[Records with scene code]
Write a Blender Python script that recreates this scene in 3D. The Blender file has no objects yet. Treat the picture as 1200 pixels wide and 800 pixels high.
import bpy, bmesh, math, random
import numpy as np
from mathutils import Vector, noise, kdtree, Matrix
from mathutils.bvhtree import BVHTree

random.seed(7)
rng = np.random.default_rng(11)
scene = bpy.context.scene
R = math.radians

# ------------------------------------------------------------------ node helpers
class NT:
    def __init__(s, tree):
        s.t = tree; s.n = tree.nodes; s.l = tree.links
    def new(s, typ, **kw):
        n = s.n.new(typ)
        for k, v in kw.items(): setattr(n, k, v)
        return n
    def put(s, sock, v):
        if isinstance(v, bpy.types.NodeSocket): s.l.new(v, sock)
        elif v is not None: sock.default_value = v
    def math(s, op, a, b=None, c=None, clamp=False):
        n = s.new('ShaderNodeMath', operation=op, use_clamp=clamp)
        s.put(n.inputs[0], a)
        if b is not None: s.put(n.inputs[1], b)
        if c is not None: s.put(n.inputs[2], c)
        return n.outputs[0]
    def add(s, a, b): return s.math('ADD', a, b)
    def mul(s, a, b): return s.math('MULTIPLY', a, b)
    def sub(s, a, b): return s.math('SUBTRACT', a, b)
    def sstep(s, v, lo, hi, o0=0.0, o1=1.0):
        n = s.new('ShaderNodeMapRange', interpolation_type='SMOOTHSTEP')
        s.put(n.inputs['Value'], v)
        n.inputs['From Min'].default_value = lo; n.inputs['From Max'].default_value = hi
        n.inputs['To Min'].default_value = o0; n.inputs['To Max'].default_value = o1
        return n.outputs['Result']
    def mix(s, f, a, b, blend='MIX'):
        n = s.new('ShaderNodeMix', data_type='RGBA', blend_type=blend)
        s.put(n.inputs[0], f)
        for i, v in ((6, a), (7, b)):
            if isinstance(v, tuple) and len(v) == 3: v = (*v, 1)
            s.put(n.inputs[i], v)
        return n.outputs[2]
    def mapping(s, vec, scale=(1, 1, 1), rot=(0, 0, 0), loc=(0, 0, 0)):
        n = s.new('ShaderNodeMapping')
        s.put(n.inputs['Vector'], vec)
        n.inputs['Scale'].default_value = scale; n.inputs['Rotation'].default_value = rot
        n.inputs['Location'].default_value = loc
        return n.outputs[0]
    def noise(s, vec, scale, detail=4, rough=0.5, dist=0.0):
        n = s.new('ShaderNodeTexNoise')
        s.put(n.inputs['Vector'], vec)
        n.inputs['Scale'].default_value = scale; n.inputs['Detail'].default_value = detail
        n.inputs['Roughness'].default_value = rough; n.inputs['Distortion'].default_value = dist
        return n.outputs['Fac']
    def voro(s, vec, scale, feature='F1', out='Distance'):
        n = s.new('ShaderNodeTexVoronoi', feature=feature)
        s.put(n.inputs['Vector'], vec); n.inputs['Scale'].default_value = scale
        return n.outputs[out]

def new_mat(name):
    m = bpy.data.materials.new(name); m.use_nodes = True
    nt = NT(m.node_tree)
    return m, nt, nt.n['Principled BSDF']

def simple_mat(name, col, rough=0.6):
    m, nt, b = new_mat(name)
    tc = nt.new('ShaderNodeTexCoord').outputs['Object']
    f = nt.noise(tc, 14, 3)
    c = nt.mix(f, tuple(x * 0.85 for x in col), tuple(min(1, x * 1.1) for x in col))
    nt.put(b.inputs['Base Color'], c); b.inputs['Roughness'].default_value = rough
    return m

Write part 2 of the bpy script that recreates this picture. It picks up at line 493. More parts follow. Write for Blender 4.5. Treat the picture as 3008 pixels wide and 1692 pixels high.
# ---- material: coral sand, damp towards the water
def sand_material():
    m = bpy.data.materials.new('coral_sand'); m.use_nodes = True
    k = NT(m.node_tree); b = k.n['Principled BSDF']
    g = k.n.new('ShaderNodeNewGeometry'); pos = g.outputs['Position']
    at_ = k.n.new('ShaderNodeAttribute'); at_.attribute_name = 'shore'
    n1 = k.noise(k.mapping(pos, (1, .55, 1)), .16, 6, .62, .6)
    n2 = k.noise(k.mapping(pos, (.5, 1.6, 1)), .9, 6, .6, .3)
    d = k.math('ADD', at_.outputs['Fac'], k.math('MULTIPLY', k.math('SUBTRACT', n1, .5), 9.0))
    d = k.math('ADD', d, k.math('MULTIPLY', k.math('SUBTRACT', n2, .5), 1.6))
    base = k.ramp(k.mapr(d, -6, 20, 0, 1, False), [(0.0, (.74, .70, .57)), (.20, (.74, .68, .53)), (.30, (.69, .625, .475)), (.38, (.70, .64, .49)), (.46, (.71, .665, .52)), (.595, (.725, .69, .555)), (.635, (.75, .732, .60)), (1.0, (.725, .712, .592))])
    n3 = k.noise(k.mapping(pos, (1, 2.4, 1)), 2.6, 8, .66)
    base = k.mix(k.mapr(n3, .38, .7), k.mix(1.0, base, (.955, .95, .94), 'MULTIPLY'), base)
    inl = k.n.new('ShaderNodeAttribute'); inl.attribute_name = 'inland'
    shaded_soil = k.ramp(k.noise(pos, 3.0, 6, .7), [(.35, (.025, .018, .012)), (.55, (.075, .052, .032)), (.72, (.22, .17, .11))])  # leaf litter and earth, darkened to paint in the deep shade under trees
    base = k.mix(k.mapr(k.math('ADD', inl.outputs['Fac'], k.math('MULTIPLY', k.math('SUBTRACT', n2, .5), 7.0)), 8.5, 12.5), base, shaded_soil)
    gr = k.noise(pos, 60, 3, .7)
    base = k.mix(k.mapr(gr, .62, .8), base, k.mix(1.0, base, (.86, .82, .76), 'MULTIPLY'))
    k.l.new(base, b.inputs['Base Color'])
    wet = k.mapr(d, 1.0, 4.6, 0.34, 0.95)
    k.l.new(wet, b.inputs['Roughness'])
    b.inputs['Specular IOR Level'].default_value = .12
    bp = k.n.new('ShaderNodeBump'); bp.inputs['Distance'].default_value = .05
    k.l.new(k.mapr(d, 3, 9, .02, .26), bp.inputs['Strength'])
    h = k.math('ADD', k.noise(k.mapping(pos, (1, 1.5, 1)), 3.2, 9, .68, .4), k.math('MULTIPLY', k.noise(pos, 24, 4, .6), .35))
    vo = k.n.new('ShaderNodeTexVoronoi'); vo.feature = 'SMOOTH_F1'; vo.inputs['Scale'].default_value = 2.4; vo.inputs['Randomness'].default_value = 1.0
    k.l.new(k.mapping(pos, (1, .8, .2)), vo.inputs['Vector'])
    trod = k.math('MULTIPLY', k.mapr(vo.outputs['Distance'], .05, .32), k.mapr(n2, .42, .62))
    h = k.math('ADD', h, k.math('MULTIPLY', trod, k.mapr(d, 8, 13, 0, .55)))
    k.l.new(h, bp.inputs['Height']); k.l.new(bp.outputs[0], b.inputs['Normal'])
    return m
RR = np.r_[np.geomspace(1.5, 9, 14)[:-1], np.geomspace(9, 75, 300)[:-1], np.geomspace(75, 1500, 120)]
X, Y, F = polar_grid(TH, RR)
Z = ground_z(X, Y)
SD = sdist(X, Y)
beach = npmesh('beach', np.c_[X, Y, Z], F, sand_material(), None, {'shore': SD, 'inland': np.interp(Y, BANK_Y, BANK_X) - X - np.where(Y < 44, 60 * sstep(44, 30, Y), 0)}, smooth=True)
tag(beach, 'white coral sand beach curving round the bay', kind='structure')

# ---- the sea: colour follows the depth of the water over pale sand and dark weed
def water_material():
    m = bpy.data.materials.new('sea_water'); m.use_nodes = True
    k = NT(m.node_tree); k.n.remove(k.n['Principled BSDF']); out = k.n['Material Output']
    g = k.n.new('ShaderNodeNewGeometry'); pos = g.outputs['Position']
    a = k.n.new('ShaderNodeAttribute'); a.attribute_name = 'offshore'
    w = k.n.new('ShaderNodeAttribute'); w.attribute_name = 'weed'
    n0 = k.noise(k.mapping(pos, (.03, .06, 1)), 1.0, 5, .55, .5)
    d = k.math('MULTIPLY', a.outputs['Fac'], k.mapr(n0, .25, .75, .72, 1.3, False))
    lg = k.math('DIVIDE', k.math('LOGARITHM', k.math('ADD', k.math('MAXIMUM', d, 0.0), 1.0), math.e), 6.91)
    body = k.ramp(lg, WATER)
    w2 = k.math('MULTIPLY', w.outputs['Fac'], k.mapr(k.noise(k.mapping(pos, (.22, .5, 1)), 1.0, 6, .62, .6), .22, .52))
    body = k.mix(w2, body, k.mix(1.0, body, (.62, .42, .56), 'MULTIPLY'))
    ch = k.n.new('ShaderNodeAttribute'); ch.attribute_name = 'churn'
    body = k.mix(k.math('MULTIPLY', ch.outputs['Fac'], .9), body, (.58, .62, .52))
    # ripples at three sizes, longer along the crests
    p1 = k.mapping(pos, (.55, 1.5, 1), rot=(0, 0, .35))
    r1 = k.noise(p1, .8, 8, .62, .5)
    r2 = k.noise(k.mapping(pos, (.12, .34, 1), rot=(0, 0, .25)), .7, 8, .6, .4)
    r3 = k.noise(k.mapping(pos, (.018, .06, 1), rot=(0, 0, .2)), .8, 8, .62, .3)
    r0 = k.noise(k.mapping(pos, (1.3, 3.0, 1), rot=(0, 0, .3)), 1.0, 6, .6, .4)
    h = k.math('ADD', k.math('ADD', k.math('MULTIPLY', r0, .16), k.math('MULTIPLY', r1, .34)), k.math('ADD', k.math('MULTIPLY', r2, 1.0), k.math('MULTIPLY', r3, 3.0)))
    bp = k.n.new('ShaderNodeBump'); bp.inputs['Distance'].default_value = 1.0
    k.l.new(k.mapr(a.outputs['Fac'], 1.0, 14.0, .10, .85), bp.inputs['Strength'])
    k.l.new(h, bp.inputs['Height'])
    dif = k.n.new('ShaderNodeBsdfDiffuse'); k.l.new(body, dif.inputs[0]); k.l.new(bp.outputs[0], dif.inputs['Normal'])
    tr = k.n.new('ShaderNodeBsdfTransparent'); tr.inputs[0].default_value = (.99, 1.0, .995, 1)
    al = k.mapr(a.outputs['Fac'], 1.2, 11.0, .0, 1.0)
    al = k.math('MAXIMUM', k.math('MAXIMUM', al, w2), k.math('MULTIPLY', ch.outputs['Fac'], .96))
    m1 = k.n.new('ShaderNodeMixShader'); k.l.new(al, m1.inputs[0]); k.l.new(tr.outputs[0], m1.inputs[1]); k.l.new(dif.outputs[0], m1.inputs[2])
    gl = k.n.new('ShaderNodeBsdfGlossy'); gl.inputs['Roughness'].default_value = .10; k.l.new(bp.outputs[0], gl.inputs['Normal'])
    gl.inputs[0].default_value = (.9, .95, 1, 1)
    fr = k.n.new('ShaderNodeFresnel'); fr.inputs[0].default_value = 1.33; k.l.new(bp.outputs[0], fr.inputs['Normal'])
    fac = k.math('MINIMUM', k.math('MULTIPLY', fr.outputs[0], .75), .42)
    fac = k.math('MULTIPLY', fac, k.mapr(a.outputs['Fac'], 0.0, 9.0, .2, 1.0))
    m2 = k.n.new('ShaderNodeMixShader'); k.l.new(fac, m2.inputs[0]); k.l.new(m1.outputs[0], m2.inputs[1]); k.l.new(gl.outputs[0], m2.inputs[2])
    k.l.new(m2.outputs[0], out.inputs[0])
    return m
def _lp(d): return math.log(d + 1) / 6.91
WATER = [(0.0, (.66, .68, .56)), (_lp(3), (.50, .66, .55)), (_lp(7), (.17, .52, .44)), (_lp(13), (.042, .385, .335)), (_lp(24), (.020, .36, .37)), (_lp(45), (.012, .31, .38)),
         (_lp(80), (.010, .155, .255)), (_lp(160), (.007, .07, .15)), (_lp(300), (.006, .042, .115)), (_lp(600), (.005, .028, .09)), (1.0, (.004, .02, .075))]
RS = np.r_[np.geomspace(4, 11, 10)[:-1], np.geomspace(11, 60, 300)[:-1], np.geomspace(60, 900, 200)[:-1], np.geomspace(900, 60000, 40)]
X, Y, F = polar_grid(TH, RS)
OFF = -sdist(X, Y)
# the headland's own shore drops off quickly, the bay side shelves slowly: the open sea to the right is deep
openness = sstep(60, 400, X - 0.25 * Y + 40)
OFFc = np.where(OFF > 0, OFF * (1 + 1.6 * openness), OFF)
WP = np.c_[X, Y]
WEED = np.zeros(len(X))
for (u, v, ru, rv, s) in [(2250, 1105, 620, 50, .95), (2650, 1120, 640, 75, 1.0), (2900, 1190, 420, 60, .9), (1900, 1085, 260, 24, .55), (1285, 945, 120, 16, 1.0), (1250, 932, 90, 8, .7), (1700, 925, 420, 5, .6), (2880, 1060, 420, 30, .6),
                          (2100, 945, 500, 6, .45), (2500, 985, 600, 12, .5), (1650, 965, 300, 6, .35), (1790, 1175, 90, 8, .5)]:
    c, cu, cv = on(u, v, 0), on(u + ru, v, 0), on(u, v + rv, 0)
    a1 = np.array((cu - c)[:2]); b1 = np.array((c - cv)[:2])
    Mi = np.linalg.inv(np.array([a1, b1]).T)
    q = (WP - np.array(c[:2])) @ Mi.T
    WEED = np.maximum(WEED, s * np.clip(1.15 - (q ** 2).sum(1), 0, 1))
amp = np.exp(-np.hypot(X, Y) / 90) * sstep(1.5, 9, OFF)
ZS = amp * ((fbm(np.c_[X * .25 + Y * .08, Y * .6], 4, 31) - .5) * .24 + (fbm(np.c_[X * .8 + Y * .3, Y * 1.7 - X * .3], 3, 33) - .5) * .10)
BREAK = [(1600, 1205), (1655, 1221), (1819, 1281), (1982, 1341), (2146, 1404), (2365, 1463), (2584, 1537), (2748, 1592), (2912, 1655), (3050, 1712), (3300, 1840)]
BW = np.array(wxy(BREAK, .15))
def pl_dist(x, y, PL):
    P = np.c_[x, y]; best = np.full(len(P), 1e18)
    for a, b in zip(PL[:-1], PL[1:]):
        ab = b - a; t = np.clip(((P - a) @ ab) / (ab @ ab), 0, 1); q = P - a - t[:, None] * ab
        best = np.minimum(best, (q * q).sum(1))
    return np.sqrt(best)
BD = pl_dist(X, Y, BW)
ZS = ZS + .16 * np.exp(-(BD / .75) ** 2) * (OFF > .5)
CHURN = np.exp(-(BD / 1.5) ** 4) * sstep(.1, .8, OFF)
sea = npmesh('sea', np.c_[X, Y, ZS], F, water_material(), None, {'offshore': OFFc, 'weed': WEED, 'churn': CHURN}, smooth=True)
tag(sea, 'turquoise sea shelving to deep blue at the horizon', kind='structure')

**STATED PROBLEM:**
Up to and including the line with "from mathutils.bvhtree import BVHTree", repeat the data exactly, starting from its first line; nothing else belongs in the response.

**REPLY:**
Write a Blender Python script that recreates this scene in 3D. The Blender file has no objects yet. Treat the picture as 1200 pixels wide and 800 pixels high.
import bpy, bmesh, math, random
import numpy as np
from mathutils import Vector, noise, kdtree, Matrix
from mathutils.bvhtree import BVHTree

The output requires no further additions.